GIVEN INSTRUCTION —
Could you write out the opening lines of the data, word for word, stopping after the line that contains "vs.exposure = 0.42"?

DATASET EXCERPT —
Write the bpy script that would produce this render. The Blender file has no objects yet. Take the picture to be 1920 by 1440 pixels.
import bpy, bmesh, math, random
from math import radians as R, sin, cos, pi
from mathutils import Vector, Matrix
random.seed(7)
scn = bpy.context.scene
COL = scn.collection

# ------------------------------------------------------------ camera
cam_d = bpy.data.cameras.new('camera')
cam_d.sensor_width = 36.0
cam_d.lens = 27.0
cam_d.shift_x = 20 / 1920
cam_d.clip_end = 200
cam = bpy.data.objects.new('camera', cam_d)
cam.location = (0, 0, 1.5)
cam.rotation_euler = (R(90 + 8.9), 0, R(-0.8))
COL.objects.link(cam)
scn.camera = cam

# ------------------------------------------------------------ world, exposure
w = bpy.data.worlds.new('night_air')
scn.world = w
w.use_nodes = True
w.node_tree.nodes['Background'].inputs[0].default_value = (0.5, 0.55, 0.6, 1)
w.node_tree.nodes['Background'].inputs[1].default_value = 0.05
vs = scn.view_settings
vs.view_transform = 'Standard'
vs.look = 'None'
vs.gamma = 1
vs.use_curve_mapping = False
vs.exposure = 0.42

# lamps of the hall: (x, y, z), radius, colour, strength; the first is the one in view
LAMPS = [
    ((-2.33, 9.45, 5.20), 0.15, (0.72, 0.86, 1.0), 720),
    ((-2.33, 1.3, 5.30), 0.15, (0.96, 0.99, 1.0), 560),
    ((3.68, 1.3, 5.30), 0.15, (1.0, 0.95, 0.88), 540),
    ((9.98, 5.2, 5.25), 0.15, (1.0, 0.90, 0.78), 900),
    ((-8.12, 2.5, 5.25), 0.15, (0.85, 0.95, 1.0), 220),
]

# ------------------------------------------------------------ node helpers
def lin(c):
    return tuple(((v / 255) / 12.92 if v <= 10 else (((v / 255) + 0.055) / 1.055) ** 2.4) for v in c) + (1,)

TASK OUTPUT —
Write the bpy script that would produce this render. The Blender file has no objects yet. Take the picture to be 1920 by 1440 pixels.
import bpy, bmesh, math, random
from math import radians as R, sin, cos, pi
from mathutils import Vector, Matrix
random.seed(7)
scn = bpy.context.scene
COL = scn.collection

# ------------------------------------------------------------ camera
cam_d = bpy.data.cameras.new('camera')
cam_d.sensor_width = 36.0
cam_d.lens = 27.0
cam_d.shift_x = 20 / 1920
cam_d.clip_end = 200
cam = bpy.data.objects.new('camera', cam_d)
cam.location = (0, 0, 1.5)
cam.rotation_euler = (R(90 + 8.9), 0, R(-0.8))
COL.objects.link(cam)
scn.camera = cam

# ------------------------------------------------------------ world, exposure
w = bpy.data.worlds.new('night_air')
scn.world = w
w.use_nodes = True
w.node_tree.nodes['Background'].inputs[0].default_value = (0.5, 0.55, 0.6, 1)
w.node_tree.nodes['Background'].inputs[1].default_value = 0.05
vs = scn.view_settings
vs.view_transform = 'Standard'
vs.look = 'None'
vs.gamma = 1
vs.use_curve_mapping = False
vs.exposure = 0.42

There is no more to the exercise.